Die FDP präsentiert ein Wahlplakat, das mithilfe von KI erschaffen wurde – und erntet dafür Kritik. Eine Einordnung.

Darum geht es: Die FDP hat ihre Kampagne für das Wahljahr lanciert. Darunter auch dieses Bild: Zu sehen sind Klimaaktivistinnen und -aktivisten, die sich auf einer Strasse festgeklebt haben. Im Hintergrund Autos – darunter eine Ambulanz – denen der Weg versperrt wird. Über dem Bild ist der Slogan zu lesen «Anpacken statt ankleben». Das Pikante: Das Sujet wurde mithilfe künstlicher Intelligenz (KI) erstellt. Die Situation hat so also nie stattgefunden.

Plakat der FDP auf dem mehrere Personen in orangen Leuchtwesten auf einer Strasse sitzend zu sehen sind.
Legende: Um dieses Plakat geht es. Es ist eines von mehreren Sujets, das die FDP anlässlich des Kampagnenstarts im Wahljahr in der ganzen Schweiz aufhängen liess. FDP

Das sind die Reaktionen: Vor allem das Blaulicht im Bild irritiert viele. Im Netz ist von «Fake News» die Rede. Adrian Michel, Wahlkampfleiter der FDP, zeigt sich überrascht über die negativen Reaktionen. «Bildmontagen sind bei Wahl- und Abstimmungsplakaten gang und gäbe. Wir adressieren mit dem Motiv stattfindende Blockade-Aktionen einer radikalen Gruppierung.»

Politanalyst Mark Balsiger kritisiert dieses Vorgehen jedoch: «Es ist Basiswissen, dass man sich nicht auf das politische Terrain des Gegners festkrallen sollte.
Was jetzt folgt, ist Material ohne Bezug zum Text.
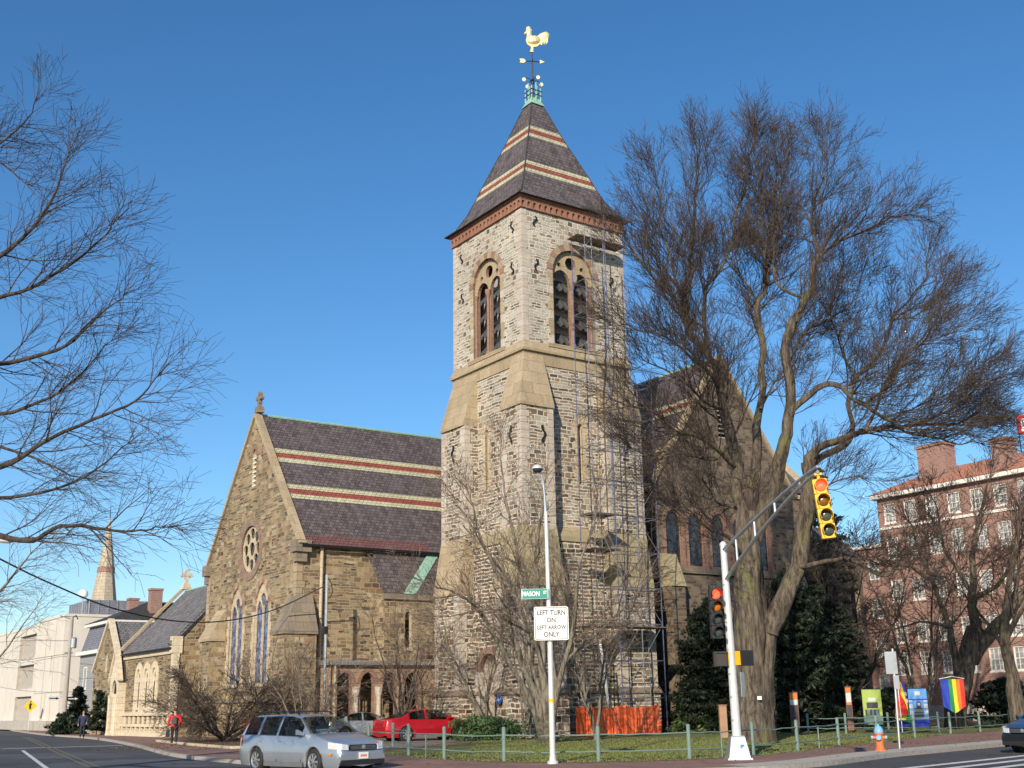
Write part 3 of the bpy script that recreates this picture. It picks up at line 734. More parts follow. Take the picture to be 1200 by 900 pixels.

Die meisten werden beim Bild als Erstes an Renovate Switzerland denken.» Die Reaktion des Bündnisses, das sich für thermische Sanierungen einsetzt, fällt denn auch süffisant aus: «Renovate Switzerland freut sich, dass die FDP die Klimakrise ernst nimmt.» Balthasar Glättli, Parteipräsident der Grünen, stört vor allem der politische Stil. «Statt Lösungen zu präsentieren, schlägt die FDP auf den politischen Gegner ein», sagt er gegenüber SRF.

Darum ist das Thema brisant: Peter G. Kirchschläger, Ethikprofessor an der Universität Luzern, kritisiert die «frei erfundene» Blockade einer Ambulanz und fügt hinzu: «Die Forschung zeigt, dass Fake News als Texte und insbesondere als Bilder viel länger bei Menschen wirken und hängenbleiben als echte News.» Ein weiterer Faktor: die Kostenfrage. Der Aufwand für einen nationalen Wahlkampf kann rasch mehrere Hunderttausend Franken betragen. Der Einsatz von KI könnte hier ganz neue Möglichkeiten eröffnen.

Kaum jemand wird in der Lage sein, die Fakes zu enttarnen. Das ist enorm gefährlich.
Autor: Mark Balsiger Politanalyst

Balsiger schlägt in die gleiche Kerbe: «In kurzer Zeit lassen sich mit KI ausgezeichnete Bilder in guter Qualität generieren, die knifflige Arbeit mit Bildbearbeitungsprogrammen entfällt. Kaum jemand wird in der Lage sein, die Fakes zu enttarnen. Das ist enorm gefährlich.» Die US-Forscher Robert Chesney und Danielle Citron sprachen 2019 gar von einem «Lügenbonus», der entstehen könne. Politikerinnen und Politiker könnten sich aus der Verantwortung ziehen, indem sie die Schuld für problematische Aussagen auf die KI schieben.

So geht es weiter: Die Regulierung der politischen Werbung wird in der Schweiz den Kantonen überlassen. Es bestehen keine Institutionen, die nationale Kampagnen überprüfen würden. Auf dem Plakat der FDP ist ein kleiner Zusatztext angebracht, der den Einsatz von KI erkennbar macht. Doch den hat die Partei freiwillig platziert. Balthasar Glättli will darum einen Ethikkodex einführen für den Einsatz von KI in der politischen Kommunikation. Man stehe im Austausch mit den anderen Parteien, erklärt er gegenüber SRF.

Der Blick über die Schweiz hinaus: Das Thema gibt auch international zu reden. Im April haben die US-Republikaner einen TV-Spot lanciert, der mit KI-generierten Bildern gefüllt war. Darin zu sehen: dystopische Szenen, die das Land unter US-Präsident Joe Biden zeigen sollen. Die Demokraten haben daraufhin einen Gesetzesentwurf im Parlament präsentiert, der den Einsatz von KI im Politmarketing regulieren will.